津和野今昔館 閉館
- 文化・教育施設
津和野今昔館は、島根県津和野町に位置し、明治・大正・昭和期に使用された生活用具を展示する資料館として長年親しまれてきました。津和野町は江戸時代から続く城下町であり、藩政時代には絵師による「津和野百景図」が制作されるなど、歴史と文化が色濃く残る地域です。この町並みや人々の暮らしの変遷を伝える施設として、今昔館は大きな役割を果たしてきました。

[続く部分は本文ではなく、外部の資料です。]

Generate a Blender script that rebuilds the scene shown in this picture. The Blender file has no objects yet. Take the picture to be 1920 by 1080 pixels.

今昔館の建物は、かつての大きな民家を思わせる造りで、館内には手回し電話や蓄音機といった当時の生活を象徴する品々が並び、来館者は時代ごとの暮らしの変化を直に感じることができました。また、津和野の観光は町歩きや歴史的景観の体験が中心であり、今昔館はその中核を担う施設の一つとして、町の歴史や文化を伝える拠点となっていました。

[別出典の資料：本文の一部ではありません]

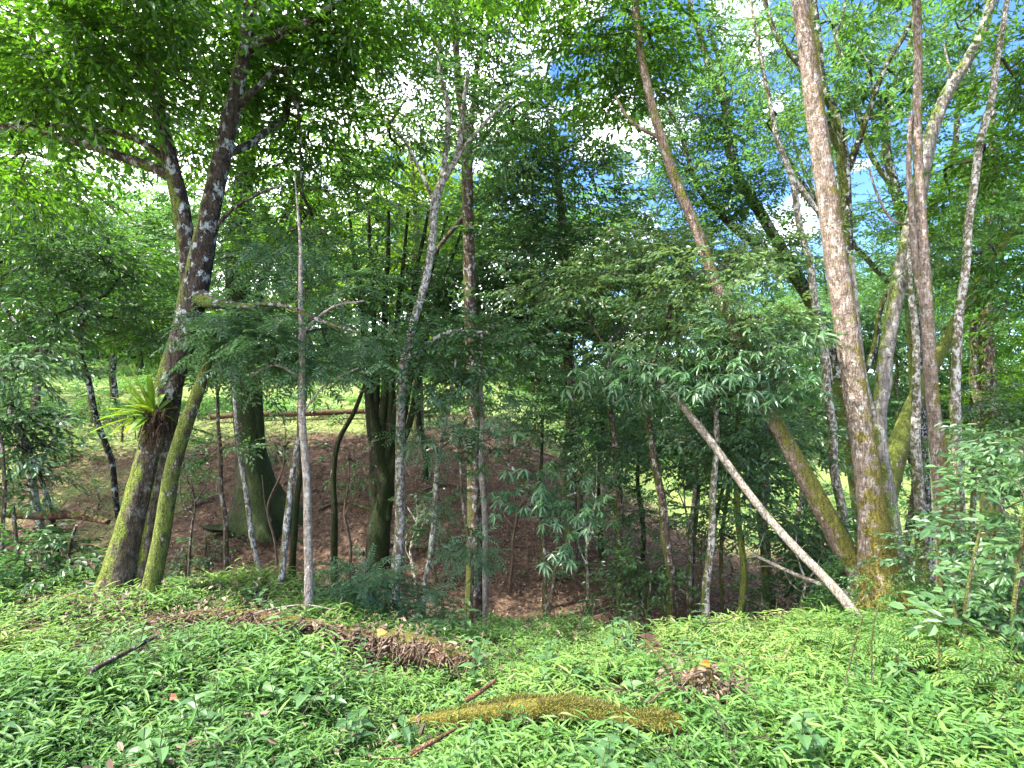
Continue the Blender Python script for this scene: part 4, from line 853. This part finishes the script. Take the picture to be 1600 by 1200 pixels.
# creeper round the foot of the big pale trunk
def creeper():
    rs = np.random.RandomState(77); mb = MB(); n = 330
    th = rs.rand(n) * 6.28; z = rs.rand(n) ** 1.6
    c = P(1372, 915, 5.55); c[2] = terr(c[0], c[1]); r = .42 * (1 - .45 * z)
    pos = np.stack([c[0] - .05 + r * np.cos(th), c[1] + r * np.sin(th), c[2] + .02 + z * .55], -1)
    d = np.stack([np.cos(th), np.sin(th), rs.uniform(-.5, .6, n)], -1)
    place(mb, 'small', pos, d, rs.uniform(.3, .55, n), rs, .5)
    n = 60; z = rs.rand(n); pos = np.stack([c[0] + .22 - .12 * z + rs.normal(0, .02, n), c[1] - .18 + rs.normal(0, .04, n), c[2] + .4 + z * .9], -1)
    place(mb, 'small', pos, rs.normal(0, 1, (n, 3)), rs.uniform(.15, .28, n), rs, .6)
    o = mb.build('creeper', [L_['airy'], B_['twig']], None, c)
    tag(o, 'leafy green creeper wrapped round the foot of the big pale trunk', 'creeper')
creeper()

# ---------------------------------------------------------------- dead wood
def wood(name, label, cat, bark, pts, d, sides=10, rough=.06, wob=.3, step=.06, twigs=0, ground=None, mossy=None, group=None):
    _seed[0] += 1; sd = _seed[0]
    a, r = pathpts(pts, d)
    if ground is not None:
        for q, rr in zip(a, r): q[2] = terr(q[0], q[1]) + ground + rr
    e = bpy.data.objects.new(name, None); C.objects.link(e); e.location = a[0]; tag(e, label, cat, group)
    mb = MB(); p, q = tube(mb, a, r, sides, step, rough, 0, sd, wob=wob)
    mb.build('stem', [B_[bark]], e, a[0])
    if twigs:
        rs = np.random.RandomState(sd)
        for k in range(twigs):
            mb = MB(); i = rs.randint(1, len(p) - 1); v = p[i] + rs.normal(0, .12, 3) + np.array([0, 0, .05])
            tube(mb, [p[i], (p[i] + v) / 2 + rs.normal(0, .02, 3), v], [.006, .005, .002], 6, .06, 0, 0, k)
            mb.build('twig', [B_[bark]], e, a[0])
    return e
wood('leaning_pole', 'long bare pale pole leaning left from the grass near the big pale trunk', 'dead trunk', 'dead', [(1345, 972, 16, 5.2), (1300, 915, 14, 5.3), (1230, 840, 13, 5.5), (1160, 755, 12, 5.7), (1090, 665, 12, 5.9), (1030, 592, 8, 6.1)], 5.4, 12, .07, .3, twigs=3)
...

しかし、近年は展示品の老朽化や見学者の減少が課題となり、2025年5月末をもって閉館しました。約30年前に退職した元町職員が私財を投じて開設したこの館は、地域の歴史や生活文化を後世に伝える貴重な場でしたが、時代の流れとともにその役目を終えることとなります。

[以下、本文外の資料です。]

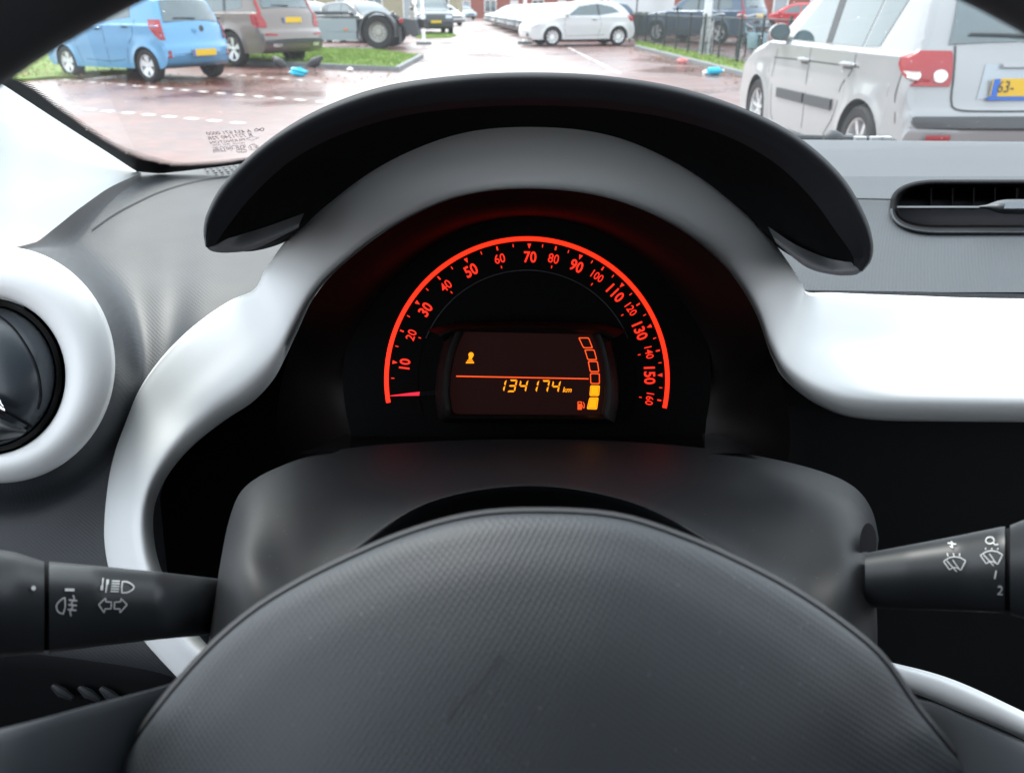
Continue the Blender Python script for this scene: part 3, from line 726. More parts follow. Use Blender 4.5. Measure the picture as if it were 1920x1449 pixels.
carD, SD = make_car('parked_hatchback', 'silver three-door hatchback standing broadside across the far aisle', spD, paint('paint_bright_silver', (.55, .555, .56), .3, .1), spokes=9, wstyle='thin', rimmat=mat('silver_hubcap', (.8, .8, .8), .35, metal=.1))
place(carD, 3.693, 31.746, 3.38, SD)

# --- row of parked cars beyond it, noses to the aisle
spE = dict(spD); spE = {k: v for k, v in spD.items()}
spE.update(L=4.45, W=1.78, belt=.96, wr=.32, wb=2.65, fo=.9, panes=[dict(b=[(1.5, 1.0), (2.4, 1.0)], t=[(1.95, 1.30), (2.35, 1.39)]), dict(b=[(2.48, 1.0), (3.5, 1.03)], t=[(2.43, 1.39), (3.35, 1.33)])],
    pillars=[], top=[(0, .52), (.05, .70), (.25, .80), (.9, .93), (1.1, 1.0), (1.6, 1.28), (2.0, 1.42), (2.5, 1.47), (3.2, 1.45), (3.9, 1.38), (4.15, 1.2), (4.3, .98), (4.36, .8), (4.42, .64), (4.45, .52)],
    win=dict(f0=1.05, f1=1.9, r1=3.9, r0=4.2), grille=[(-.5, .5, .28, .40), (-.4, .4, .55, .68)])
spE.pop('plate_z')
# (its own mesh, placed first in the row)
PM = [M['p_white'], M['p_grey'], M['p_ltblue'], M['p_dark'], M['p_silver'], M['p_navy']]
rowg = 'cars parked nose to the aisle beyond the silver hatchback'
names = ['pale grey', 'white', 'pale blue', 'dark grey', 'silver', 'navy']
pmn = {'white': M['p_white'], 'pale grey': M['p_grey'], 'pale blue': M['p_ltblue'], 'dark grey': M['p_dark'], 'silver': M['p_silver'], 'navy': M['p_navy']}
order = ['navy', 'dark grey', 'silver', 'navy', 'pale grey', 'navy', 'silver', 'pale blue', 'dark grey', 'white', 'silver', 'navy', 'pale grey', 'white']
carE, SE = make_car('parked_car', 'x', spE, pmn[order[0]], level=1, group=rowg, far=True)
ordn = ['first', 'second', 'third', 'fourth', 'fifth', 'sixth', 'seventh', 'eighth', 'ninth', 'tenth', 'eleventh', 'twelfth', 'thirteenth', 'fourteenth']
for i, c in enumerate(order):
    y = 35.6+i*2.75; x = .95-(y-36)*.085; a = 3.42+random.uniform(-.03, .03)
    loc = (x+2.1*abs(math.cos(a)), y+.6, 0)
    lab = f'{c} car, {ordn[i]} behind the silver three-door hatchback in the row along the aisle'
    if i == 0: carE.location = loc; carE.rotation_euler = (0, 0, a); carE['label'] = lab
    else: copy_car(carE, loc, a, lab, rowg, pmn[c])
# --- cars on the left of the aisle
lg = 'cars parked on the left side of the aisle'
p = G(805, 66); carF = copy_car(carC, (p.x-.1, p.y+1.8, 0), math.radians(-78), 'dark SUV facing the camera behind the left white post', lg, M['p_dark'])
for ch in list(carF.children):
    if ch.name.startswith(('tail_lamp', 'upper_tail')): pass
sF = SCs
for z in (.62,):
    x = SCs.tail([[(0, z)]], .03, True)[0][0].x
    MB().box((x, 0, z), (.012, .52, .11)).build('number_plate', M['plate'], carF, smooth=False)
    MB().grid(SCs.tail(bil((-.5, .68), (.5, .68), (.5, .92), (-.5, .92), 8, 3), .008, True)).build('grille', M['dark_trim'], carF)
p = G(853, 50); copy_car(carE, (p.x-1.2, p.y+3, 0), math.radians(-55), 'white car facing the aisle, beyond the dark SUV on the left', lg, M['p_white'])
for i, (px, py, c, lb) in enumerate([(880, 38, 'pale blue', 'pale blue car at the far end of the aisle'), (898, 35, 'dark grey', 'dark grey car farthest off at the far end of the aisle')]):
    p = G(px, py); copy_car(carE, (p.x-1, p.y+3, 0), math.radians(-60), lb, lg, pmn[c])
lb = ['dark grey car whose windscreen rises above the truck wheel', 'silver car standing just left of the car above the truck wheel', 'pale grey car half hidden behind the middle of the truck', 'white car partly hidden behind the truck nearest its cab']
for i, (x, y, a, c) in enumerate([(-6.1, 34.6, -48, 'dark grey'), (-8.6, 36.0, -42, 'silver'), (-11.2, 36.6, -42, 'pale grey'), (-14.0, 37.2, -42, 'white')]):
    copy_car(carE, (x, y, 0), math.radians(a), lb[i], 'cars standing behind the truck', pmn[c])
# --- cars behind the fence
p0, p1 = G(1384, 84), G(1275, 80)
copy_car(carC, ((p0.x+p1.x)/2, (p0.y+p1.y)/2+1.1, 0), math.atan2(p1.y-p0.y, p1.x-p0.x), 'dark green estate car parked lengthwise behind the iron railing', 'cars behind the railing', M['p_navy'], name='parked_estate')
copy_car(carE, (15.6, 47, 0), math.radians(160), 'red car parked below the brick houses', 'cars behind the railing', M['p_red'])
copy_car(carE, (16.4, 41, 0), math.radians(195), 'dark grey car parked in front of the red car', 'cars behind the railing', M['p_dark'])

# ================================================================== TRUCK TRACTOR
tr = empty('truck_tractor', (-4.35, 29.3, 0), math.radians(176)); tag(tr, 'long grey truck tractor with side skirts and one huge rear wheel', 'truck')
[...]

訪れた人々が感じた懐かしさや学び、そして津和野の歴史に触れた記憶は、これからも多くの人の心に残り続けることでしょう。今昔館が紡いできた思い出を胸に、津和野のまち並みと文化がこれからも大切に受け継がれていくことを願います。そして津和野今昔館の運営に携わった方々の尽力に深く敬意を表します。